*WHAT YOU ARE ASKED TO DO*.
Scan the records for the word "Continue". Copy each line that includes it.

*SOURCE DATA*.
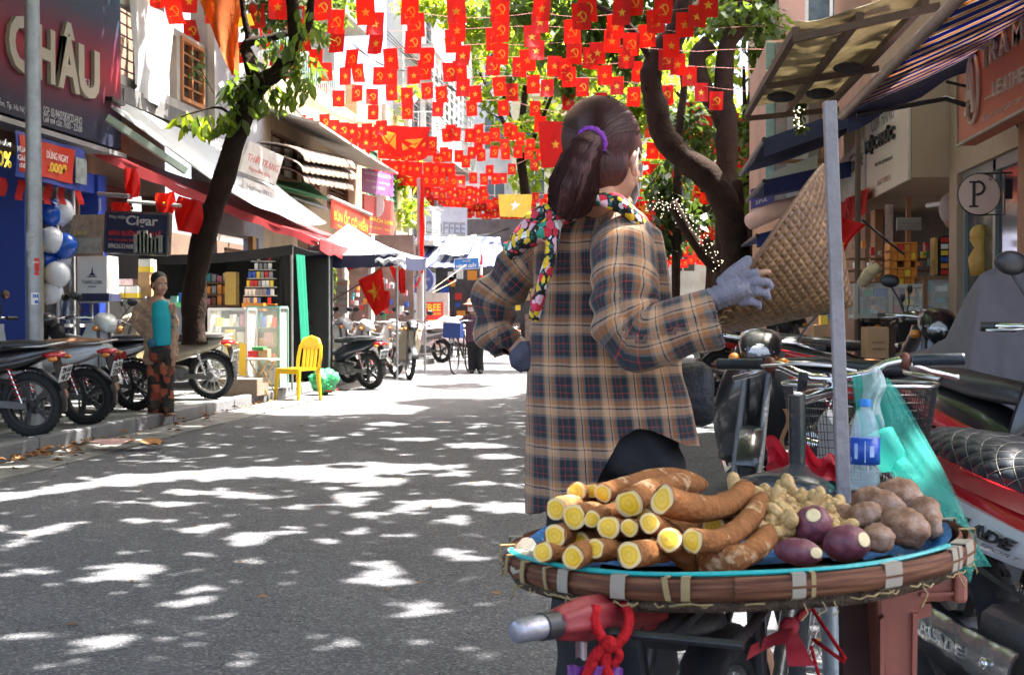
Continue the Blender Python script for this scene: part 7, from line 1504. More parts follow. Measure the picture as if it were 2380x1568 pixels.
one('paper_bundle', lambda b: b.slab(lambda u,v: bask(-.06+.12*v,-.10+.12*u,-.08+.03*sin(u*9)+.02*sin(v*7)), 6, 6, .12), mat('paper_pale',(.5,.48,.46),.8,var=.3,scale=9), 'pale crumpled paper bundle lying in the wire basket', 'paper')
one('basket_strap', lambda b: (b.beam(at(1868,865,2.96),at(1840,1070,3.0),.022,.006,up=(0,-1,0)),), M_fr, 'dark flat strap from the handlebar down past the basket', 'strap')
one('rag', lambda b: b.slab(lambda u,v: at(1820+10*u+8*sin(v*6),950+95*v,3.1), 4, 8, V_((0,.004,0))), mat('rag_brown',(.3,.15,.06),.8,var=.4), 'narrow brown rag tied to the basket edge', 'rag')
rb = at(1870,1075,2.9)
one('plastic_bag', lambda b: b.grid(lambda u,v: rb+V_((-.085+.17*u, -.03*sin(PI*u)+.02*sin(u*13+v*9), -.045+.10*v*(1-.45*u)+.012*sin(u*17)+.006*sin(v*21+u*11))), 26, 16), mat('red_film',(.62,.03,.05),.25,var=.2,trans=.3,bump=.4,bscale=30), 'crumpled red plastic bag behind the saddle', 'bag', smooth=60)
one('paper_label', lambda b: b.sphere(rb+V_((-.05,-.05,-.035)),(.04,.02,.025),10), mat('foil_mix',(.35,.3,.3),.3,var=1.,scale=40), 'printed foil packet in front of the red bag', 'packet', smooth=180)
p0, p1 = at(1962,1175,2.36), at(1928,236,2.36)
one('square_pole', lambda b: b.beam(p0-(p1-p0)*.08, p1, .0235, .0235, up=(0,-1,0)), mat('pole_grey',(.27,.25,.25),.6,.15,var=.25,scale=14,dirt=.45,bump=.2), 'square galvanised pole standing upright beside the bamboo tray', 'pole', bevel=.002)
wb = at(2010,1140,2.50); s_ = 2.50/FPX
t2 = thing('water_bottle','clear water bottle with a blue label and blue cap','bottle',wb)
M_pet = bpy.data.materials.new('clear_bottle'); M_pet.use_nodes = True; N, L, bb = nodes_of(M_pet); bb.inputs['Base Color'].default_value = (.62,.82,.85,1); bb.inputs['Roughness'].default_value = .06; bb.inputs['Alpha'].default_value = .22; bb.inputs['Coat Weight'].default_value = .6
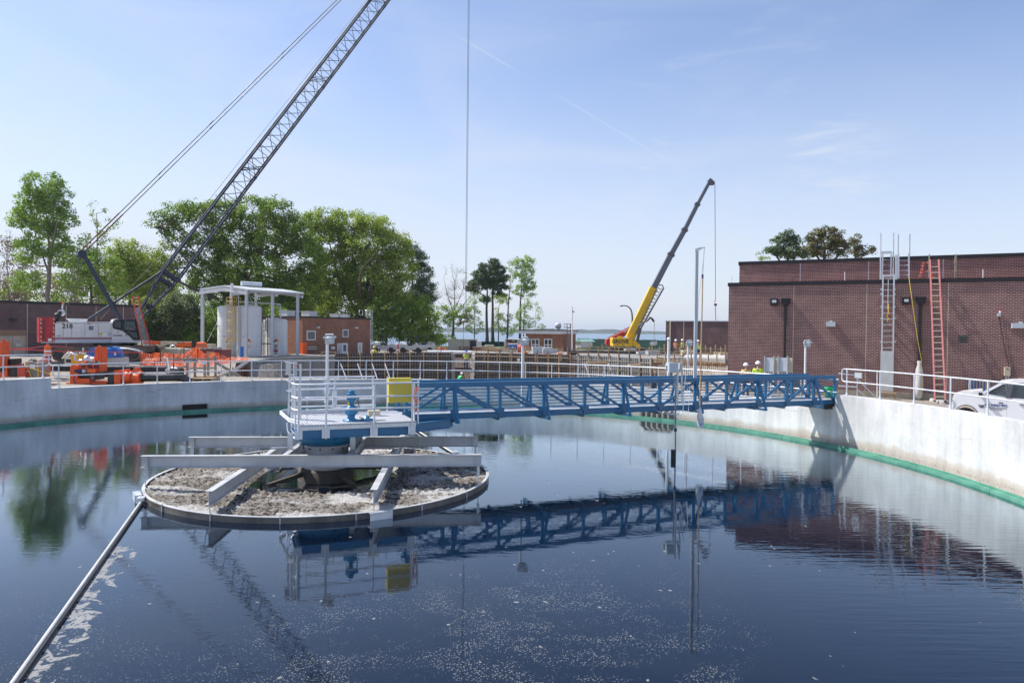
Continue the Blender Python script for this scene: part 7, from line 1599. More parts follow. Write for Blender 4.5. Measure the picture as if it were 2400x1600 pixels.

*FULL OUTPUT*.
Continue the Blender Python script for this scene: part 7, from line 1504. More parts follow. Measure the picture as if it were 2380x1568 pixels.
Continue the Blender Python script for this scene: part 7, from line 1599. More parts follow. Write for Blender 4.5. Measure the picture as if it were 2400x1600 pixels.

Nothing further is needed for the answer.